Police have opened a criminal investigation into Wednesday's attack, made public yesterday, but Ms Romanova's colleagues think they know why she was beaten so viciously. Her attack, they suspect, is the latest in a long line of assaults, some of which end in death, on Russia's beleaguered journalistic community.

Earlier this month, Paul Klebnikov, the American-born editor of the Russian edition of Forbes magazine, was murdered and the corpse of an Armenian journalist, Paul Peloyan, was found dumped on Moscow's outer ring road.

Sixteen journalists have lost their lives in dubious circumstances in Russia since 2000. Police in St Petersburg are currently searching for Maxim Maximov, an investigative reporter who has been missing for over a month.

Ms Romanova's boss and chief editor, Andrei Grigoriev, believes she was targeted because she wrote something that offended someone in Russia's powerful and often shadowy business world.

"In almost every issue, we carry something about business conflicts, about the struggle for some kind of new market, about a clash of interests," he said yesterday. "I'm fairly certain the attack was linked to her work.
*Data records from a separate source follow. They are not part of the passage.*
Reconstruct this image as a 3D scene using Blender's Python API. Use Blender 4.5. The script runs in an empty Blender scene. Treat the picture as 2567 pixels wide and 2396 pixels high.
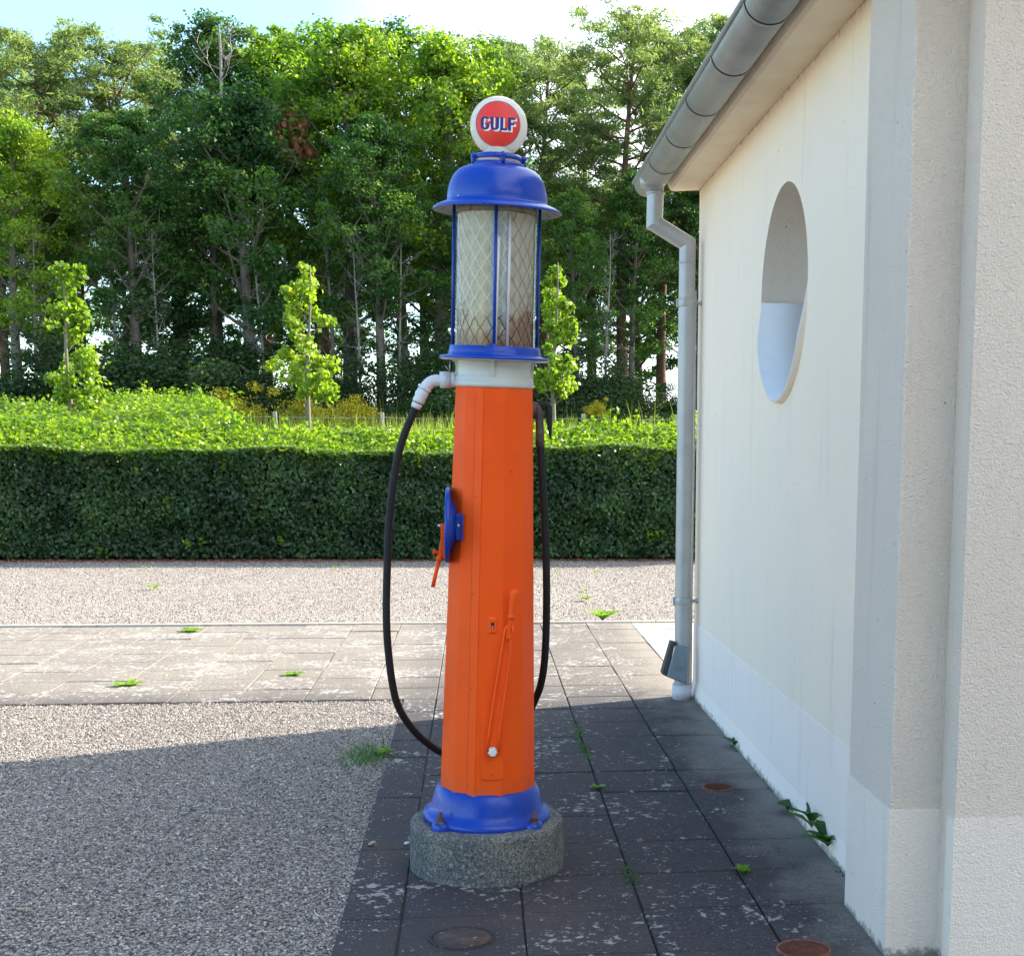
import bpy, math, random
import numpy as np
from mathutils import Vector, Matrix
C = bpy.context; D = bpy.data
SC = C.scene; COL = SC.collection
R = math.radians; PI = math.pi

# ------------------------------------------------------------------ camera
F, CX, CY, H = 3500.0, 1640.0, 1595.0, 1.59        # calibrated on the photo's 2567 px width
CAMM = Matrix(((0.9920848, -0.12525266, 0.00891756),
               (-0.00811254, -0.13480107, -0.99083947),
               (0.12530737, 0.98292443, -0.1347502)))   # rows: right, down, forward
cam_d = D.cameras.new('camera'); cam = D.objects.new('camera', cam_d); COL.objects.link(cam)
cam_d.sensor_fit = 'HORIZONTAL'; cam_d.sensor_width = 36; cam_d.lens = 36*F/2567
cam_d.shift_x = (1283.5-CX)/2567; cam_d.shift_y = (CY-1198)/2567
cam_d.clip_start = .1; cam_d.clip_end = 2000
rt, dn, fw = CAMM
cam.matrix_world = Matrix(((rt[0], -dn[0], -fw[0], 0), (rt[1], -dn[1], -fw[1], 0), (rt[2], -dn[2], -fw[2], H), (0, 0, 0, 1)))
SC.camera = cam

def ray(px, py):
    return CAMM.transposed() @ Vector(((px-CX)/F, (py-CY)/F, 1))
def onY(px, py, Y):
    r = ray(px, py); return r*(Y/r.y) + Vector((0, 0, H))
def onZ(px, py, z=0):
    r = ray(px, py); return r*((z-H)/r.z) + Vector((0, 0, H))
def onX(px, py, X):
    r = ray(px, py); return r*(X/r.x) + Vector((0, 0, H))

# ------------------------------------------------------------------ light
SUNV = Vector((1.5, .64, 1.0)).normalized()
el = math.asin(SUNV.z); az = math.atan2(SUNV.x, SUNV.y)
W = D.worlds.new('World'); SC.world = W; W.use_nodes = True
nt = W.node_tree; bg = nt.nodes['Background']
sky = nt.nodes.new('ShaderNodeTexSky'); sky.sky_type = 'NISHITA'; sky.sun_disc = False
sky.sun_elevation = el; sky.sun_rotation = az; sky.air_density = 1.0; sky.dust_density = .25; sky.ozone_density = 1.6
tc = nt.nodes.new('ShaderNodeTexCoord'); mp = nt.nodes.new('ShaderNodeMapping'); mp.inputs['Scale'].default_value = (1.2, 1.2, 3.2)
ns = nt.nodes.new('ShaderNodeTexNoise'); ns.inputs['Scale'].default_value = 2.2; ns.inputs['Detail'].default_value = 7; ns.inputs['Roughness'].default_value = .62
cr = nt.nodes.new('ShaderNodeValToRGB'); cr.color_ramp.elements[0].position = .36; cr.color_ramp.elements[1].position = .56
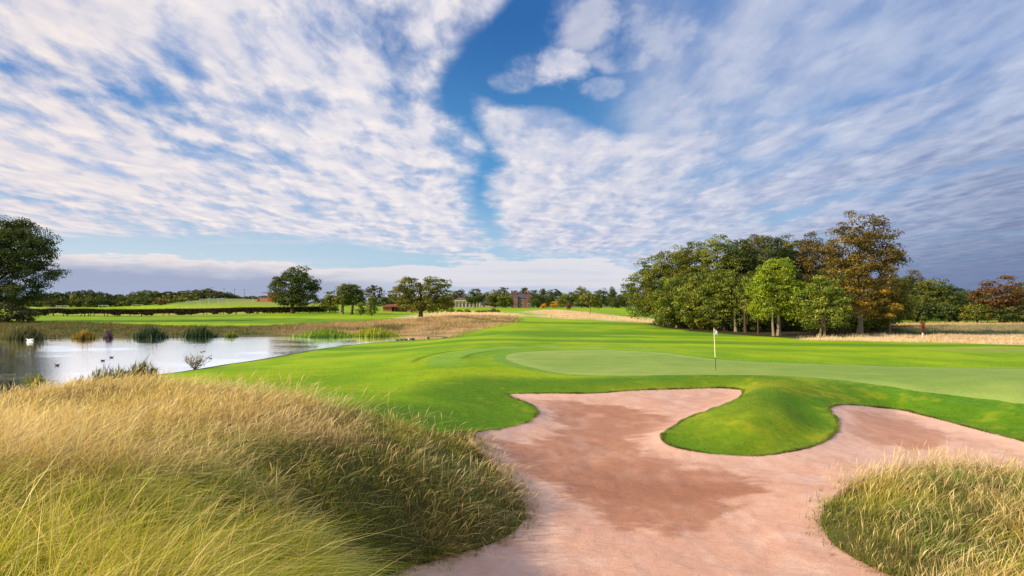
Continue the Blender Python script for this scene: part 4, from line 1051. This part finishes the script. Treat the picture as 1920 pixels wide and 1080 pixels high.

It could be simple hooliganism but it seems unlikely."

Ms Romanova was holding a purse, keys and an expensive mobile phone when she was attacked, but nothing was taken.

Mr Grigoriev says it is difficult to say which article might have triggered the attack but notes that the magazine has covered the recent banking crisis in Russia a lot and that the sector is "under real strain".

"Sometimes you can write something that looks innocent but which has serious and decisive implications for somebody else. You just never know."

Although Mr Grigoriev says Russia's journalists are not panicking yet, he says the situation is worrying. "Journalists have been beaten and killed before, in the 1990s, but it appears to be starting again."